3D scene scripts
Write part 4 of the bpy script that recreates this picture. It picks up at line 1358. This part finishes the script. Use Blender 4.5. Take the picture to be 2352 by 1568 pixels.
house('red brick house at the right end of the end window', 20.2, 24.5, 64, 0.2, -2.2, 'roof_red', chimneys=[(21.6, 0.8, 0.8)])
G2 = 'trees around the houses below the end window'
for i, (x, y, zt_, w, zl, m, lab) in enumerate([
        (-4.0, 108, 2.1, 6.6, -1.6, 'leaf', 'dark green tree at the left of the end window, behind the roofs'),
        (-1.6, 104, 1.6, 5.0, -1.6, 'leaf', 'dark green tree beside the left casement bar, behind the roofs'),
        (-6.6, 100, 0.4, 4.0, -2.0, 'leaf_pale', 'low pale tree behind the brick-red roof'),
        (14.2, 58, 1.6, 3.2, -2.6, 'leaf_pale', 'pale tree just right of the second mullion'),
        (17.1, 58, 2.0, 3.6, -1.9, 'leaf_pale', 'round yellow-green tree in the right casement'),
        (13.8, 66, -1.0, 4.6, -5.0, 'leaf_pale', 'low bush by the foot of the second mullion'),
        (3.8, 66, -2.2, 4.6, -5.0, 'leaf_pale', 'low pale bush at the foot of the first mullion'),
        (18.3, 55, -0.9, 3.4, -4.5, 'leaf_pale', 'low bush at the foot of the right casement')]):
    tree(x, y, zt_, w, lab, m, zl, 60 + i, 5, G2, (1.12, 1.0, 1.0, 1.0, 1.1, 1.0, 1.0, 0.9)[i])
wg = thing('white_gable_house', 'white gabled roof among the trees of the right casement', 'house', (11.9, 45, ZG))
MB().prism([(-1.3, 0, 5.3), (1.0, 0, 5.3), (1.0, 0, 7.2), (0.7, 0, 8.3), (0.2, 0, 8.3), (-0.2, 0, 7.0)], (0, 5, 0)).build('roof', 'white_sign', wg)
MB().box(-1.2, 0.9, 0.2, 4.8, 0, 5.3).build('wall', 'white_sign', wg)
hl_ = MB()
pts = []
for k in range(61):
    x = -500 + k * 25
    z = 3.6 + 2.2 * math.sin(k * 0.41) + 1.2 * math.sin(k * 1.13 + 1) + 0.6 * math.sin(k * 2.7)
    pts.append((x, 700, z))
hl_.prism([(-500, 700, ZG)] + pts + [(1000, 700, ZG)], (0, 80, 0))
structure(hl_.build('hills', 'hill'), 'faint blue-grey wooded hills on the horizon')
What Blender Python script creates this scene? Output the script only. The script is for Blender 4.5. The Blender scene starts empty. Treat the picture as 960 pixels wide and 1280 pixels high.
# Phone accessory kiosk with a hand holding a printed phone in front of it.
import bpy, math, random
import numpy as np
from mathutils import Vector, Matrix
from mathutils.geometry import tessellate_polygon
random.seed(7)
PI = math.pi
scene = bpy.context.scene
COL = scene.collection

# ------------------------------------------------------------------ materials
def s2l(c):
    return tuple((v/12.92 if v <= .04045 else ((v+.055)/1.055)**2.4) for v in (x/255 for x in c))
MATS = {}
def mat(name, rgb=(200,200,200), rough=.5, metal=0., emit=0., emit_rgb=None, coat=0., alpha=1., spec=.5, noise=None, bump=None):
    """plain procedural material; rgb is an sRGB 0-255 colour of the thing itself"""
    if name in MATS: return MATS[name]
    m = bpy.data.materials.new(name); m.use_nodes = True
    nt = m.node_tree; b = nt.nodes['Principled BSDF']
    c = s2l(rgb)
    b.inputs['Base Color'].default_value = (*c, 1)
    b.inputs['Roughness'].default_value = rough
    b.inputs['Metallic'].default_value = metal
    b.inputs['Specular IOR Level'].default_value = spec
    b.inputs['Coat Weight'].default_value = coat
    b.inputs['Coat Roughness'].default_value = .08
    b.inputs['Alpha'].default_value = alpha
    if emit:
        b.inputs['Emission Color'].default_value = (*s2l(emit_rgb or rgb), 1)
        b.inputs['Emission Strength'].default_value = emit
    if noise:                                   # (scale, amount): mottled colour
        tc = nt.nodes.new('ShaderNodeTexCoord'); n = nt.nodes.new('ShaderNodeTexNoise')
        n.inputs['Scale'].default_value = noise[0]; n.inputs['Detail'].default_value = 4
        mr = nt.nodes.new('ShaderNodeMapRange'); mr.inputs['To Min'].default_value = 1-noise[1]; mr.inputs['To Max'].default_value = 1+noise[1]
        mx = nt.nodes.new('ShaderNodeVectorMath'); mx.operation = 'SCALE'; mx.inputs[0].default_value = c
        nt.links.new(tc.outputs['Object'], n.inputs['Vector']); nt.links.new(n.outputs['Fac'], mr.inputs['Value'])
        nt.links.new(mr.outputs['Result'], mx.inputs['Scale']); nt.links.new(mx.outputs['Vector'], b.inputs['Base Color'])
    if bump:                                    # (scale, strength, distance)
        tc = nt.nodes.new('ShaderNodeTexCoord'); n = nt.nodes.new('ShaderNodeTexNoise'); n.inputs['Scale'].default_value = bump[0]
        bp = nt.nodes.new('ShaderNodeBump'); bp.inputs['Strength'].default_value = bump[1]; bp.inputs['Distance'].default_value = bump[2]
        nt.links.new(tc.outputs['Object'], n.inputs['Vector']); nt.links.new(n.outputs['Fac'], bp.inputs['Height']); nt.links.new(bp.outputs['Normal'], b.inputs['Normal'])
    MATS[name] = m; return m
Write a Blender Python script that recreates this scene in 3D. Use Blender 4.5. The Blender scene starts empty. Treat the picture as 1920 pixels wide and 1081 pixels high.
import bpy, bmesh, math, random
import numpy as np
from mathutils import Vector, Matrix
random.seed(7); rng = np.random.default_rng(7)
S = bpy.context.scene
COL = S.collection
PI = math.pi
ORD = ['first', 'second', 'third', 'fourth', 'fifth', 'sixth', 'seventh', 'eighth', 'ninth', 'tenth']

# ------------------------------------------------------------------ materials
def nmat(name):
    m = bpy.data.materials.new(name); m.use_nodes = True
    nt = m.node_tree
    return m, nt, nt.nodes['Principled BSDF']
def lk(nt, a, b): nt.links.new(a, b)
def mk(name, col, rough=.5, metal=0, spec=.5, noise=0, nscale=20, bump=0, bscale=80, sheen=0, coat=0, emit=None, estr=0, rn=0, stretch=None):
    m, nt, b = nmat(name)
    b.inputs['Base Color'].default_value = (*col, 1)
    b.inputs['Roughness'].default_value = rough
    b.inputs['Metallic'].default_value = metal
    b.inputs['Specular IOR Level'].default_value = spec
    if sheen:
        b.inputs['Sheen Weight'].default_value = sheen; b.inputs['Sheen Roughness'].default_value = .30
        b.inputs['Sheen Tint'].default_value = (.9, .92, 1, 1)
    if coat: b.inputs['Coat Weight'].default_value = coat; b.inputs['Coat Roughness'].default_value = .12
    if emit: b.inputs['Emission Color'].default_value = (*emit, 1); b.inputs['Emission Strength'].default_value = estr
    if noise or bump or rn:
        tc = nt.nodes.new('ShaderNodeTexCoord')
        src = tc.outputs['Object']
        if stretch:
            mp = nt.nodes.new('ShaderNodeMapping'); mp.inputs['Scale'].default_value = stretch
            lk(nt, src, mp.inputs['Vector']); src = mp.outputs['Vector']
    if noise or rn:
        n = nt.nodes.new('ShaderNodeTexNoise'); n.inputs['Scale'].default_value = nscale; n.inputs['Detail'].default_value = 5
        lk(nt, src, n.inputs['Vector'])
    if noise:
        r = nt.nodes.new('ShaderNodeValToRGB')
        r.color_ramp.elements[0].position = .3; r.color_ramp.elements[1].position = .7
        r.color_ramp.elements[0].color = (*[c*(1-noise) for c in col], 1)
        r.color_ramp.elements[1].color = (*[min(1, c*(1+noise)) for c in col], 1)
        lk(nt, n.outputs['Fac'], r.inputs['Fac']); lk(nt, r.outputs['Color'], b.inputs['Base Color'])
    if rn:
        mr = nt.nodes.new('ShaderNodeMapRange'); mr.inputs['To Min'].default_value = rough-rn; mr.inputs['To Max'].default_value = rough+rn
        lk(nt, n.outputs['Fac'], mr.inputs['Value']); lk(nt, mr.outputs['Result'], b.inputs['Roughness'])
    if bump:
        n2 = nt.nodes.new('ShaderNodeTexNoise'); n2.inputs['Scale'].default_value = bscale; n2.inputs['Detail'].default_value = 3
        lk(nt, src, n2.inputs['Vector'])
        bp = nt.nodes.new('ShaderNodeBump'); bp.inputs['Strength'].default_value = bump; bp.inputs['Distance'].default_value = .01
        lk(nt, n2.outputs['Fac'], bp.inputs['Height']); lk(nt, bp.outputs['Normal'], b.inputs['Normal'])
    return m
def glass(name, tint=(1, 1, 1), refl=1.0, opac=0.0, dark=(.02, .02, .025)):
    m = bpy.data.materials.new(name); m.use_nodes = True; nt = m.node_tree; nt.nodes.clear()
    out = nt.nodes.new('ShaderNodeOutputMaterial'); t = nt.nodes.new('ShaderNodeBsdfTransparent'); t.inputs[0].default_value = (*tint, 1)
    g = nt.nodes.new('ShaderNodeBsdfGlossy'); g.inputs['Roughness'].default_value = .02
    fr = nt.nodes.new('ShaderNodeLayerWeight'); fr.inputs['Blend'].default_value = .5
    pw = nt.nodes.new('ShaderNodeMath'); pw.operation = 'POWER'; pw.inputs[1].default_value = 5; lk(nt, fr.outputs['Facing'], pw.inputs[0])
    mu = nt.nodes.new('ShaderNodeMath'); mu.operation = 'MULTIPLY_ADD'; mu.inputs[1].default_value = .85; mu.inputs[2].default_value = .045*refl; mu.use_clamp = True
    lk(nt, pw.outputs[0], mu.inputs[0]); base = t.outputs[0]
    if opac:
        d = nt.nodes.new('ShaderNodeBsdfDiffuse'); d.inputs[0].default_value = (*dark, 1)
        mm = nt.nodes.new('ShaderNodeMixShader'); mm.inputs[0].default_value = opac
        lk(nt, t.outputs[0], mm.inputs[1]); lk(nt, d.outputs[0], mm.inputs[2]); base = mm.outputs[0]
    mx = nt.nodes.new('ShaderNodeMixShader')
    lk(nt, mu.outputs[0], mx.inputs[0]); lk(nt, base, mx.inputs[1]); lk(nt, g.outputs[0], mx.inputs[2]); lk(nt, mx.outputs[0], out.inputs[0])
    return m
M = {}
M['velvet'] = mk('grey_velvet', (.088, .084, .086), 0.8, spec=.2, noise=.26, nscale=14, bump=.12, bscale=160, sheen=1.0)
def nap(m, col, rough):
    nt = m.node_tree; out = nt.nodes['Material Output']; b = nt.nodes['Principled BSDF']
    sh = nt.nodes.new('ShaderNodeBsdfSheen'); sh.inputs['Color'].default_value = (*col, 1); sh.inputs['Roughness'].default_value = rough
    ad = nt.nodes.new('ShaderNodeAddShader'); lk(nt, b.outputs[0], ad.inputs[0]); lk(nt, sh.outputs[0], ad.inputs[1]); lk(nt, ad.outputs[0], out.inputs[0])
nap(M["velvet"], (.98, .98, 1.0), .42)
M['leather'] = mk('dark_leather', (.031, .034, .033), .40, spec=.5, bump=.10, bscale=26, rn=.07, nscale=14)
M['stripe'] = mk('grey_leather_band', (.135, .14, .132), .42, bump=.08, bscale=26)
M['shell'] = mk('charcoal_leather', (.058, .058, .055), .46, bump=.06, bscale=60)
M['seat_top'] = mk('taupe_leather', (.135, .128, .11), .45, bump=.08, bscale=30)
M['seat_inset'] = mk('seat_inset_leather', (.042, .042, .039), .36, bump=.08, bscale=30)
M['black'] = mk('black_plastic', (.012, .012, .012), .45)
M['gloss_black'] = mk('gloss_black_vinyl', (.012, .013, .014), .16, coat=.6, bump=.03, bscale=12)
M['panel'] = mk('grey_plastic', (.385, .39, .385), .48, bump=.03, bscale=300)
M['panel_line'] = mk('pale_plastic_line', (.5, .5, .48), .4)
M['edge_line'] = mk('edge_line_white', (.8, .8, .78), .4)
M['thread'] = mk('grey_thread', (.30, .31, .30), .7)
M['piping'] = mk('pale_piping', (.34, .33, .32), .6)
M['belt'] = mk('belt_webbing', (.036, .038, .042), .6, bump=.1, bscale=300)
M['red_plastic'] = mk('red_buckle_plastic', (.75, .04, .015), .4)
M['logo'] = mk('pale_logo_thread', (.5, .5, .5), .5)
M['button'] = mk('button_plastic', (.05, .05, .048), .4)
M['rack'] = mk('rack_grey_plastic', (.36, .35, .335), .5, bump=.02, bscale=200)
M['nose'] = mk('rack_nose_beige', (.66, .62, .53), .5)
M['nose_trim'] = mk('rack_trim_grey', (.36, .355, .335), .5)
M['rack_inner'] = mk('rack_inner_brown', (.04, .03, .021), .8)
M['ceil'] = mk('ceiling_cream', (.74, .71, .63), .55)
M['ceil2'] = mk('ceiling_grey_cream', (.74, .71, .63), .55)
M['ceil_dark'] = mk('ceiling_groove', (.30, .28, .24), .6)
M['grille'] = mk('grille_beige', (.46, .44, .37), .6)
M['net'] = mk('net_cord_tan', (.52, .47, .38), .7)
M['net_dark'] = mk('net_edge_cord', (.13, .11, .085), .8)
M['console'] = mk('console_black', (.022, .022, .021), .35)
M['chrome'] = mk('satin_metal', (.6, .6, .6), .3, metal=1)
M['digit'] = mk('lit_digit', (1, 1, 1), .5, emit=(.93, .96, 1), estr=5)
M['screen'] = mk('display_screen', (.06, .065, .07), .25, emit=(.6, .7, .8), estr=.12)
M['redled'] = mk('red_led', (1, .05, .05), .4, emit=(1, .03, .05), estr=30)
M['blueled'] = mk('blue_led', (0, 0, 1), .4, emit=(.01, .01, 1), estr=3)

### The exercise
Only the lines from the one with "tree(x, y, zt_, w, lab, m, zl, 60" up to the one with "COL = scene.collection" should be repeated, both included, exactly as they appear.

### Answer to this task
    tree(x, y, zt_, w, lab, m, zl, 60 + i, 5, G2, (1.12, 1.0, 1.0, 1.0, 1.1, 1.0, 1.0, 0.9)[i])
wg = thing('white_gable_house', 'white gabled roof among the trees of the right casement', 'house', (11.9, 45, ZG))
MB().prism([(-1.3, 0, 5.3), (1.0, 0, 5.3), (1.0, 0, 7.2), (0.7, 0, 8.3), (0.2, 0, 8.3), (-0.2, 0, 7.0)], (0, 5, 0)).build('roof', 'white_sign', wg)
MB().box(-1.2, 0.9, 0.2, 4.8, 0, 5.3).build('wall', 'white_sign', wg)
hl_ = MB()
pts = []
for k in range(61):
    x = -500 + k * 25
    z = 3.6 + 2.2 * math.sin(k * 0.41) + 1.2 * math.sin(k * 1.13 + 1) + 0.6 * math.sin(k * 2.7)
    pts.append((x, 700, z))
hl_.prism([(-500, 700, ZG)] + pts + [(1000, 700, ZG)], (0, 80, 0))
structure(hl_.build('hills', 'hill'), 'faint blue-grey wooded hills on the horizon')
What Blender Python script creates this scene? Output the script only. The script is for Blender 4.5. The Blender scene starts empty. Treat the picture as 960 pixels wide and 1280 pixels high.
# Phone accessory kiosk with a hand holding a printed phone in front of it.
import bpy, math, random
import numpy as np
from mathutils import Vector, Matrix
from mathutils.geometry import tessellate_polygon
random.seed(7)
PI = math.pi
scene = bpy.context.scene
COL = scene.collection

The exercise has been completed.